President Rumen Radev: Computer technologies are a huge responsibility

Photo: BTA

The John Atanasoff awards for achievements by Bulgarian researchers in the sphere of computer science is an initiative by the President of the Republic of Bulgaria going back 15 years, a demonstration that whatever their political beliefs and views, Bulgarian presidents share a vision – that Bulgarian science, achievements and causes for the public good should receive the unwavering support of the presidential institution.

The award is named after the renowned Bulgarian engineer of Bulgarian descent John Atanasoff, the man who helped create the first electronic computer. Just like young researchers in our day, he too was a pioneer, blazing a trail into a new world without any clear idea where it would lead. And John Atanasoff did change the world. But back then it took a long time for any change to be felt, whereas now technologies are moving ahead at a blink-and-you-miss-it speed. According to the rules, there is one winner of the John Atanasoff award, with runners-up who receive a certificate of merit for debut breakthroughs in the sphere of computer technologies, for a project with a major public contribution, and for success at international Informatics Olympiads.

In his address at the ceremony, President Rumen Radev pointed to the large number of candidates this year and how difficult it was to single out the winners, adding:

“This gives us every reason to feel pride and hope because a good many of you work and study around the world, but wherever you may be – at institutes, research centres or departments - you do your job and your thoughts are with Bulgaria. You come back here with the fruit of your labours. Another thing I am impressed with is the social significance of your projects, because computer technologies and science are more than an engine of progress.
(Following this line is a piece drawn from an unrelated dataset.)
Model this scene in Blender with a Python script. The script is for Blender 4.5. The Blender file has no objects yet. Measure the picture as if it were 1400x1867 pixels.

Your work has increasingly been moulding our public relations, and that is a huge responsibility. Your projects are a contribution to the security and rapid processing of data, without which the functioning of any country is inconceivable, but also to education, health care, the environment and the development of e-government.”

Holder of the 2018 John Atanasoff award is 34-year old Dr. Petar Tsankov, who is doing a PhD at the Swiss Federal Institute of Technology in Zurich. His work involves developing new methods for the automated protection of contemporary software systems, including smart contracts and personal data processing programmes, computer networks etc. The results of his research have led to the development of innovative systems widely applied in academia as well as in industry.

In the Outstanding Projects with Social Value-Added category three initiatives were awarded for their potential and successes in their drive to change, and most of all make some of our citizens’ duties easier, by offering various services. One such example is the so-called “open-source university”, helping the academic and career development of students, without national or institutional restrictions. The online platform CIVI which enables Bulgarian citizens to report, quickly and effortlessly, any urban environment problems such as problems involving road surfaces, was also awarded a certificate. The platform has 85,000 registered users to date, and more than 80,000 reports have been submitted. The third certificate in the category went to the project JAMBA, developed by Joana Koleva and Iva Tsolova in aid of a foundation providing persons with disabilities equal access to information, education and a career. How did this idea come about and how many people have helped so far? Joana Koleva:

“The idea for such a platform came into being two years ago. It is difficult to say how many ads there are because new ones are constantly appearing and old ones disappearing. By the time we finish the matching algorithms, the job-seekers and the employers have got in touch with us the standard way – by e-mail – so that we can do the preliminary data processing. That is a job that in due time will be performed by this algorithm. One of the things we are offering job-seekers, alongside career development, is training in various spheres, including IT. We have so far trained more than 100 people, of them 70 have got a job.”